↓↓↓

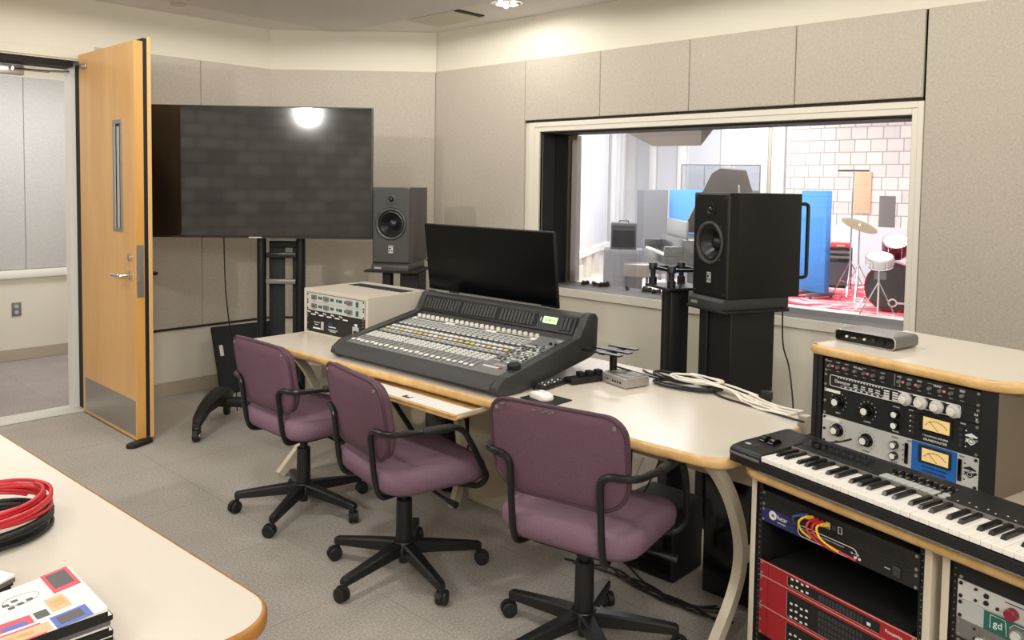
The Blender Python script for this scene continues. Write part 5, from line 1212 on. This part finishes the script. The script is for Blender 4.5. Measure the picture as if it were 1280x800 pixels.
for i in range(nm):
    th = .0085
    lb = ('bottom' if i == 0 else ['second', 'third', 'fourth', 'fifth', 'sixth', 'seventh', 'eighth'][i - 1]) + ' magazine from the table in the front magazine stack' if i < nm - 1 else 'topmost magazine with pink and white cover in the front stack'
    m_ = magazine(.366 + random.uniform(-.004, .006) + .004 * (nm - i) / nm, 1.485 + random.uniform(-.003, .003), zz, radians(-1 + random.uniform(-1.5, 1.5)), th, ['blackm', 'bgloss', 'mag4', 'blackm'][i % 4] if i not in (1,) else 'mag1', lb, .035 if i == nm - 1 else 0, GM)
    if 2 <= i < nm - 1 :
        bb = MB()
        for k in range(4): bb.box(.1388, .1392, -.085 + k * .016, -.078 + k * .016, .002, .0065)
        bb.build('spine_text', 'inkgrey', m_)
    zz += th + .0004
tm = m_; th = .0085; w, d = .275, .192
def up(x): 
    i = (x + w / 2) / w; return .035 * max(0, i - .55) ** 2
def pq(x0, x1, y0, y1, m, dz=.0006, name='cover_print'):
    n = 5; lo, hi = [], []; a = MB(); lp = []
    for i in range(n + 1):
        x = x0 + (x1 - x0) * i / n; f = .035 * .10 * ((x + w / 2) / w) ** 2
        ya, yb = (y0 + d / 2) / d, (y1 + d / 2) / d
        lp.append([(x, y0, up(x) + th + f * ya + dz - .0004), (x, y1, up(x) + th + f * yb + dz - .0004), (x, y1, up(x) + th + f * yb + dz), (x, y0, up(x) + th + f * ya + dz)])
    return a.loft(lp).build(name, m, tm)
pq(-.13, .045, -.098, -.058, 'mag1'); pq(-.02, .055, -.094, -.064, 'mag2', .0010); pq(-.012, .03, -.085, -.075, 'oak', .0014); pq(.06, .115, -.098, -.055, 'mag3'); pq(.068, .105, -.088, -.062, 'mag4', .001)
pq(.09, .134, .02, .10, 'mag1'); pq(.096, .128, .035, .092, 'mag4', .001); pq(.07, .10, -.04, .01, 'mag2'); pq(.075, .095, -.025, .0, 'oak', .001)
pq(-.01, .04, -.05, -.02, 'mag1'); pq(-.005, .03, -.05, -.036, 'mag3', .001); pq(.045, .065, -.045, -.02, 'mag4'); pq(-.05, -.02, -.048, -.036, 'mag4')
for i in range(8): pq(-.10 + i * .004, -.03 + i * .001, -.02 + i * .010, -.016 + i * .010, 'inkgrey')
for x, y in ((.02, .02), (.035, .025), (.015, .035), (.03, .042), (.05, .03)): pq(x, x + .010, y, y + .008, 'mag4')
elx = MB().tube([(.045 + .028 * cos(a_), .045 + .018 * sin(a_), th + .0012 + up(.045 + .028 * cos(a_))) for a_ in [2 * pi * i / 24 for i in range(24)]], .0006, 4, True).build('drawn_ring', 'mag4', tm)
text('studio', .022, 'inkred', tm, (-.128, -.05, th + .0008), (0, 0, radians(90)), sx=.9)
text('SOUND', .020, 'inkgrey', tm, (-.108, -.05, th + .0008), (0, 0, radians(90)), sx=.9)
zz = zt2
for i in range(3):
    m_ = magazine(.285 + .003 * i, 1.772, zz, radians(30 - 2 * i), .0085, 'blackm' if i < 2 else 'mag4', ['lowest magazine of the small stack at the left picture edge', 'middle magazine of the small stack at the left picture edge', 'white-topped magazine on the small stack at the left picture edge'][i], .03 if i == 2 else 0, 'magazines in the small stack')
    zz += .0089
# ---------------------------------------------------------------- light and camera
def spot(name, loc, target, energy, size, blend=.15, rad=.08, col=(1, .965, .90)):
    l = bpy.data.lights.new(name, 'SPOT'); l.energy = energy; l.spot_size = radians(size); l.spot_blend = blend; l.shadow_soft_size = rad; l.color = col
    o = bpy.data.objects.new(name, l); COL.objects.link(o); o.location = loc
    o.rotation_euler = (Vector(target) - Vector(loc)).to_track_quat('-Z', 'Y').to_euler(); return o
def area(name, loc, target, energy, sx, sy, col=(1, 1, 1)):
    l = bpy.data.lights.new(name, 'AREA'); l.shape = 'RECTANGLE'; l.size = sx; l.size_y = sy; l.energy = energy; l.color = col
    o = bpy.data.objects.new(name, l); COL.objects.link(o); o.location = loc
    o.rotation_euler = (Vector(target) - Vector(loc)).to_track_quat('-Z', 'Y').to_euler(); return o
for x, y, e in ((-1.0, .4, 40), (.9, .2, 42), (2.7, .6, 50), (-.6, 2.5, 42), (1.0, 2.4, 68), (2.8, 2.2, 48), (.3, 4.4, 46), (1.7, 4.0, 26), (3.785, 3.6, 14), (3.2, 4.2, 26)):
    spot('downlight', (x, y, ZC - .03), (x, y, 0), e, 175.5, .02, .10)
spot('track_spot', (-1.9, 1.3, 2.42), (3.1, 4.6, 1.3), 260, 46, .5, .05)
spot('track_spot', (-1.9, -.2, 2.45), (3.4, 3.4, 1.0), 80, 70, .4, .06)
area('soft_fill', (-.5, -1.8, 2.45), (3.2, 2.6, .8), 88, 1.6, .6, (1, .96, .9))
area('corridor_light', (1.6, 6.8, 2.58), (1.6, 6.8, 0), 29, 1.6, .5, (1, .98, .96))
area('corridor_light', (3.2, 6.8, 2.58), (3.2, 6.8, 0), 17, 1.0, .5, (1, .98, .96))
for x, y, e in ((7.5, 5.0, 180), (10.5, 6.8, 160), (11.0, 3.0, 145), (13.0, 7.0, 80)): area('studio_light', (x, y, 3.38), (x, y, 0), e, 2.2, 1.2, (.97, .98, 1))
W = bpy.data.worlds.new('world'); SC.world = W; W.use_nodes = True
W.node_tree.nodes['Background'].inputs[0].default_value = (.9, .92, 1, 1); W.node_tree.nodes['Background'].inputs[1].default_value = .05

cam = bpy.data.cameras.new('camera'); co = bpy.data.objects.new('camera', cam); COL.objects.link(co); SC.camera = co
yaw, pitch, roll, f, cx, cy = .7625, -.054, .0141, 1003.66, 627.5, 284.4
fw = Vector((cos(pitch) * cos(yaw), cos(pitch) * sin(yaw), sin(pitch))); r0 = Vector((sin(yaw), -cos(yaw), 0)); u0 = r0.cross(fw)
r = r0 * cos(roll) + u0 * sin(roll); u = -r0 * sin(roll) + u0 * cos(roll)
co.matrix_world = Matrix(((r.x, u.x, -fw.x, 0), (r.y, u.y, -fw.y, 0), (r.z, u.z, -fw.z, 1.55), (0, 0, 0, 1)))
cam.sensor_width = 36; cam.sensor_fit = 'HORIZONTAL'; cam.lens = 36 * f / 1280
cam.shift_x = (640 - cx) / 1280; cam.shift_y = -(400 - cy) / 1280
cam.clip_start = .02; cam.clip_end = 100
SC.view_settings.view_transform = 'Standard'; SC.view_settings.look = 'None'; SC.view_settings.exposure = 0; SC.view_settings.gamma = 1
SC.cycles.max_bounces = 8; SC.cycles.diffuse_bounces = 5; SC.cycles.glossy_bounces = 4; SC.cycles.transparent_max_bounces = 12; SC.cycles.caustics_reflective = False; SC.cycles.caustics_refractive = False
SC.cycles.use_denoising = True; SC.cycles.sample_clamp_indirect = 6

↑↑↑

__Problem__.
Print out the lines exactly, skipping any picture.

__Result of this task__.
The Blender Python script for this scene continues. Write part 5, from line 1212 on. This part finishes the script. The script is for Blender 4.5. Measure the picture as if it were 1280x800 pixels.
for i in range(nm):
    th = .0085
    lb = ('bottom' if i == 0 else ['second', 'third', 'fourth', 'fifth', 'sixth', 'seventh', 'eighth'][i - 1]) + ' magazine from the table in the front magazine stack' if i < nm - 1 else 'topmost magazine with pink and white cover in the front stack'
    m_ = magazine(.366 + random.uniform(-.004, .006) + .004 * (nm - i) / nm, 1.485 + random.uniform(-.003, .003), zz, radians(-1 + random.uniform(-1.5, 1.5)), th, ['blackm', 'bgloss', 'mag4', 'blackm'][i % 4] if i not in (1,) else 'mag1', lb, .035 if i == nm - 1 else 0, GM)
    if 2 <= i < nm - 1 :
        bb = MB()
        for k in range(4): bb.box(.1388, .1392, -.085 + k * .016, -.078 + k * .016, .002, .0065)
        bb.build('spine_text', 'inkgrey', m_)
    zz += th + .0004
tm = m_; th = .0085; w, d = .275, .192
def up(x): 
    i = (x + w / 2) / w; return .035 * max(0, i - .55) ** 2
def pq(x0, x1, y0, y1, m, dz=.0006, name='cover_print'):
    n = 5; lo, hi = [], []; a = MB(); lp = []
    for i in range(n + 1):
        x = x0 + (x1 - x0) * i / n; f = .035 * .10 * ((x + w / 2) / w) ** 2
        ya, yb = (y0 + d / 2) / d, (y1 + d / 2) / d
        lp.append([(x, y0, up(x) + th + f * ya + dz - .0004), (x, y1, up(x) + th + f * yb + dz - .0004), (x, y1, up(x) + th + f * yb + dz), (x, y0, up(x) + th + f * ya + dz)])
    return a.loft(lp).build(name, m, tm)
pq(-.13, .045, -.098, -.058, 'mag1'); pq(-.02, .055, -.094, -.064, 'mag2', .0010); pq(-.012, .03, -.085, -.075, 'oak', .0014); pq(.06, .115, -.098, -.055, 'mag3'); pq(.068, .105, -.088, -.062, 'mag4', .001)
pq(.09, .134, .02, .10, 'mag1'); pq(.096, .128, .035, .092, 'mag4', .001); pq(.07, .10, -.04, .01, 'mag2'); pq(.075, .095, -.025, .0, 'oak', .001)
pq(-.01, .04, -.05, -.02, 'mag1'); pq(-.005, .03, -.05, -.036, 'mag3', .001); pq(.045, .065, -.045, -.02, 'mag4'); pq(-.05, -.02, -.048, -.036, 'mag4')
for i in range(8): pq(-.10 + i * .004, -.03 + i * .001, -.02 + i * .010, -.016 + i * .010, 'inkgrey')
for x, y in ((.02, .02), (.035, .025), (.015, .035), (.03, .042), (.05, .03)): pq(x, x + .010, y, y + .008, 'mag4')
elx = MB().tube([(.045 + .028 * cos(a_), .045 + .018 * sin(a_), th + .0012 + up(.045 + .028 * cos(a_))) for a_ in [2 * pi * i / 24 for i in range(24)]], .0006, 4, True).build('drawn_ring', 'mag4', tm)
text('studio', .022, 'inkred', tm, (-.128, -.05, th + .0008), (0, 0, radians(90)), sx=.9)
text('SOUND', .020, 'inkgrey', tm, (-.108, -.05, th + .0008), (0, 0, radians(90)), sx=.9)
zz = zt2
for i in range(3):
    m_ = magazine(.285 + .003 * i, 1.772, zz, radians(30 - 2 * i), .0085, 'blackm' if i < 2 else 'mag4', ['lowest magazine of the small stack at the left picture edge', 'middle magazine of the small stack at the left picture edge', 'white-topped magazine on the small stack at the left picture edge'][i], .03 if i == 2 else 0, 'magazines in the small stack')
    zz += .0089
# ---------------------------------------------------------------- light and camera
def spot(name, loc, target, energy, size, blend=.15, rad=.08, col=(1, .965, .90)):
    l = bpy.data.lights.new(name, 'SPOT'); l.energy = energy; l.spot_size = radians(size); l.spot_blend = blend; l.shadow_soft_size = rad; l.color = col
    o = bpy.data.objects.new(name, l); COL.objects.link(o); o.location = loc
    o.rotation_euler = (Vector(target) - Vector(loc)).to_track_quat('-Z', 'Y').to_euler(); return o
def area(name, loc, target, energy, sx, sy, col=(1, 1, 1)):
    l = bpy.data.lights.new(name, 'AREA'); l.shape = 'RECTANGLE'; l.size = sx; l.size_y = sy; l.energy = energy; l.color = col
    o = bpy.data.objects.new(name, l); COL.objects.link(o); o.location = loc
    o.rotation_euler = (Vector(target) - Vector(loc)).to_track_quat('-Z', 'Y').to_euler(); return o
for x, y, e in ((-1.0, .4, 40), (.9, .2, 42), (2.7, .6, 50), (-.6, 2.5, 42), (1.0, 2.4, 68), (2.8, 2.2, 48), (.3, 4.4, 46), (1.7, 4.0, 26), (3.785, 3.6, 14), (3.2, 4.2, 26)):
    spot('downlight', (x, y, ZC - .03), (x, y, 0), e, 175.5, .02, .10)
spot('track_spot', (-1.9, 1.3, 2.42), (3.1, 4.6, 1.3), 260, 46, .5, .05)
spot('track_spot', (-1.9, -.2, 2.45), (3.4, 3.4, 1.0), 80, 70, .4, .06)
area('soft_fill', (-.5, -1.8, 2.45), (3.2, 2.6, .8), 88, 1.6, .6, (1, .96, .9))
area('corridor_light', (1.6, 6.8, 2.58), (1.6, 6.8, 0), 29, 1.6, .5, (1, .98, .96))
area('corridor_light', (3.2, 6.8, 2.58), (3.2, 6.8, 0), 17, 1.0, .5, (1, .98, .96))
for x, y, e in ((7.5, 5.0, 180), (10.5, 6.8, 160), (11.0, 3.0, 145), (13.0, 7.0, 80)): area('studio_light', (x, y, 3.38), (x, y, 0), e, 2.2, 1.2, (.97, .98, 1))
W = bpy.data.worlds.new('world'); SC.world = W; W.use_nodes = True
W.node_tree.nodes['Background'].inputs[0].default_value = (.9, .92, 1, 1); W.node_tree.nodes['Background'].inputs[1].default_value = .05

cam = bpy.data.cameras.new('camera'); co = bpy.data.objects.new('camera', cam); COL.objects.link(co); SC.camera = co
yaw, pitch, roll, f, cx, cy = .7625, -.054, .0141, 1003.66, 627.5, 284.4
fw = Vector((cos(pitch) * cos(yaw), cos(pitch) * sin(yaw), sin(pitch))); r0 = Vector((sin(yaw), -cos(yaw), 0)); u0 = r0.cross(fw)
r = r0 * cos(roll) + u0 * sin(roll); u = -r0 * sin(roll) + u0 * cos(roll)
co.matrix_world = Matrix(((r.x, u.x, -fw.x, 0), (r.y, u.y, -fw.y, 0), (r.z, u.z, -fw.z, 1.55), (0, 0, 0, 1)))
cam.sensor_width = 36; cam.sensor_fit = 'HORIZONTAL'; cam.lens = 36 * f / 1280
cam.shift_x = (640 - cx) / 1280; cam.shift_y = -(400 - cy) / 1280
cam.clip_start = .02; cam.clip_end = 100
SC.view_settings.view_transform = 'Standard'; SC.view_settings.look = 'None'; SC.view_settings.exposure = 0; SC.view_settings.gamma = 1
SC.cycles.max_bounces = 8; SC.cycles.diffuse_bounces = 5; SC.cycles.glossy_bounces = 4; SC.cycles.transparent_max_bounces = 12; SC.cycles.caustics_reflective = False; SC.cycles.caustics_refractive = False
SC.cycles.use_denoising = True; SC.cycles.sample_clamp_indirect = 6